Country Club - Exclusion Based On Class


Exclusion Based On Class

The country club was originally designed in the 1880’s as a social meeting place, albeit one of an exclusive nature. The clubhouse in particular was a place for men of a homogenous background and of similar socioeconomic class to meet in a social setting. This essentially drew people together from a similar sociological niche under the pretenses of sport. The country club continues to reinforce exclusive identities and maintain a homogenous culture through membership fees and limited invitations for potential members.

Membership is exclusive and limited to individuals belonging to a high or middle-class culture and was once described as being “solely composed of landowners and business owners.” Indirectly, country clubs restrict membership to social elites by increasing the cost of entrance and annual fees. Essentially, membership requires a disposable income, thereby making it inaccessible to the working class. If the cost of membership is not enough to deter blue-collar workers, the exorbitant cost of belonging and fitting in with country club culture certainly is. Country club’s are a form of social capital; they advance members’ social status, resulting in economic benefits through the value of social networks. Therefore, individuals require pre-existing social capital to become members. Country clubs create avenues for conspicuous consumption in order to demonstrate social status and differentiation. In other words, they enable individuals to showcase personal wealth and status through consumption, and therefore promote consumption. Country clubs pressure individuals to spend on travel, equipment, drinks, and uniforms, all in the hopes of portraying a high-class identity and lifestyle. This exclusionary technique has been fundamental to the country club since its origins and is still practiced today. The Brookstone Country Club demands a $15,000 initiation fee from all new members while the Indian Creek Country Club in Florida demands a $60,000 initiation fee in addition to an $8,000 annual rate.
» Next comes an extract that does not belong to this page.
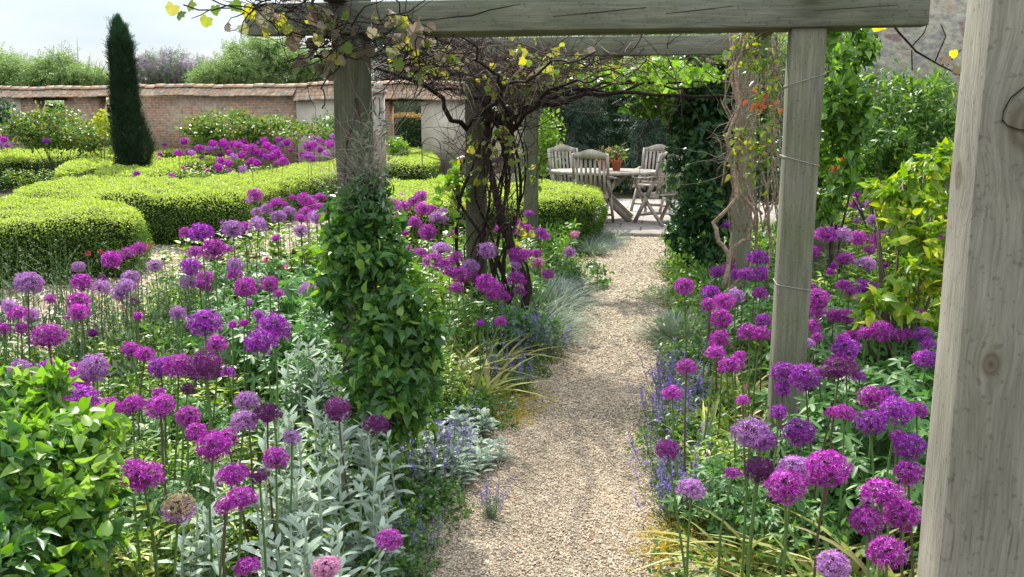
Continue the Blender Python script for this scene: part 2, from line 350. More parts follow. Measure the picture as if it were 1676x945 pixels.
def inpoly(P, poly):
    x, y = P[:, 0], P[:, 1]; c = np.zeros(len(P), bool); n = len(poly)
    for i in range(n):
        x0, y0 = poly[i][:2]; x1, y1 = poly[(i+1) % n][:2]
        k = ((y0 > y) != (y1 > y)) & (x < (x1-x0)*(y-y0)/((y1-y0) or 1e-9)+x0); c ^= k
    return c
def edgedist(P, poly):
    d = np.full(len(P), 1e9); n = len(poly)
    for i in range(n):
        a = np.array(poly[i][:2]); b = np.array(poly[(i+1) % n][:2]); ab = b-a
        t = np.clip(((P[:, :2]-a)@ab)/max(ab@ab, 1e-9), 0, 1); d = np.minimum(d, np.linalg.norm(P[:, :2]-(a+t[:, None]*ab), axis=1))
    return d
def sample_poly(poly, n):
    a = np.array([p[:2] for p in poly]); lo, hi = a.min(0), a.max(0); out = []
    tot = 0
    while tot < n:
        q = RNG.uniform(lo, hi, (n*2, 2)); q = q[inpoly(q, poly)]; out.append(q); tot += len(q)
        if len(q) == 0: break
    return np.concatenate(out)[:n]
def poly_area(p): return abs(sum(p[i][0]*p[(i+1) % len(p)][1]-p[(i+1) % len(p)][0]*p[i][1] for i in range(len(p))))/2
def sheet(name, poly, z, mat, label=None):
    mb = MB(); mb.add([(p[0], p[1], z) for p in poly], [tuple(range(len(poly)))])
    o = mb.build(name, mat); me = o.data
    if me.polygons[0].normal.z < 0: me.flip_normals()
    o['kind'] = 'structure'
    return o
def smooth_poly(p, it=2):
    for _ in range(it):
        q = []
        for i in range(len(p)):
            a = Vector(p[i]).to_2d() if len(p[i]) > 2 else Vector(p[i]); b = Vector(p[(i+1) % len(p)]).to_2d() if len(p[0]) > 2 else Vector(p[(i+1) % len(p)])
            q += [a*.75+b*.25, a*.25+b*.75]
        p = [tuple(x) for x in q]
    return p
# ================================================================== SETTING
def groundmat():
    m, t = newmat('soil'); L = t.links.new
    tc = nd(t, 'ShaderNodeTexCoord'); n = nd(t, 'ShaderNodeTexNoise', inp={'Scale': 1.2, 'Detail': 8}); L(tc.outputs['Object'], n.inputs[0])
    n2 = nd(t, 'ShaderNodeTexNoise', inp={'Scale': 40, 'Detail': 4}); L(tc.outputs['Object'], n2.inputs[0])
    r = ramp(t, [(.045,.035,.022),(.08,.065,.04),(.06,.08,.025)], [.35,.55,.7]); L(n.outputs[0], r.inputs[0])
    p = nd(t, 'ShaderNodeBsdfPrincipled', inp={'Roughness': 1, 'Specular IOR Level': .1}); L(r.outputs[0], p.inputs[0])
    b = nd(t, 'ShaderNodeBump', inp={'Strength': .8, 'Distance': .03}); L(n2.outputs[0], b.inputs['Height']); L(b.outputs[0], p.inputs['Normal'])
    o = nd(t, 'ShaderNodeOutputMaterial'); L(p.outputs[0], o.inputs[0]); return m
def gravelmat():
    m, t = newmat('gravel'); L = t.links.new
    tc = nd(t, 'ShaderNodeTexCoord')
    v = nd(t, 'ShaderNodeTexVoronoi', inp={'Scale': 75, 'Randomness': 1}); L(tc.outputs['Object'], v.inputs[0])
    e = nd(t, 'ShaderNodeTexVoronoi', feature='DISTANCE_TO_EDGE', inp={'Scale': 75, 'Randomness': 1}); L(tc.outputs['Object'], e.inputs[0])
    sp = nd(t, 'ShaderNodeSeparateColor'); L(v.outputs['Color'], sp.inputs[0])
    r = ramp(t, [(.20,.15,.10),(.36,.28,.20),(.48,.39,.28),(.56,.48,.38)]); L(sp.outputs[0], r.inputs[0])
    er = ramp(t, [(.25,.2,.17),(1,1,1)], [.0, .12]); L(e.outputs[0], er.inputs[0])
    mu = nd(t, 'ShaderNodeMix', data_type='RGBA', blend_type='MULTIPLY', inp={0: 1}); L(r.outputs[0], mu.inputs[6]); L(er.outputs[0], mu.inputs[7])
    n = nd(t, 'ShaderNodeTexNoise', inp={'Scale': 1.8, 'Detail': 5}); L(tc.outputs['Object'], n.inputs[0])
    nr = ramp(t, [(.78,.74,.7),(1.08,1.06,1.02)], [.35,.62]); L(n.outputs[0], nr.inputs[0])
    m2 = nd(t, 'ShaderNodeMix', data_type='RGBA', blend_type='MULTIPLY', inp={0: 1}); L(mu.outputs[2], m2.inputs[6]); L(nr.outputs[0], m2.inputs[7])
    p = nd(t, 'ShaderNodeBsdfPrincipled', inp={'Roughness': .95, 'Specular IOR Level': .15}); L(m2.outputs[2], p.inputs[0])
    b = nd(t, 'ShaderNodeBump', inp={'Strength': 1, 'Distance': .01}); L(e.outputs[0], b.inputs['Height']); L(b.outputs[0], p.inputs['Normal'])
    o = nd(t, 'ShaderNodeOutputMaterial'); L(p.outputs[0], o.inputs[0]); return m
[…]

Originally, country clubs had the power to directly exclude individuals by controlling who was allowed to apply for membership and who gained acceptance. The majority of golf clubs in the USA predating 1914 instilled a system in which existing club members had to nominate a potential applicant before they could undergo an election by the committee. The committee would then determine if the applicant was suitable for membership. Therefore, invitations were limited to those who had pre-existing social ties with club members; preventing diversity. This application process resulted not only in class exclusion, but also in racial, ethnic and gender segregation.

Today, the application process to become a member is unique and individualistic to the club, although social capital is still a prerequisite. However, exclusion still exists and judgments’ of applicants are encouraged. Segregation by class and income is the most common form of exclusion based on the financial requirements for membership, however insuring that new members “fit in” can result in racial and gender discrimination.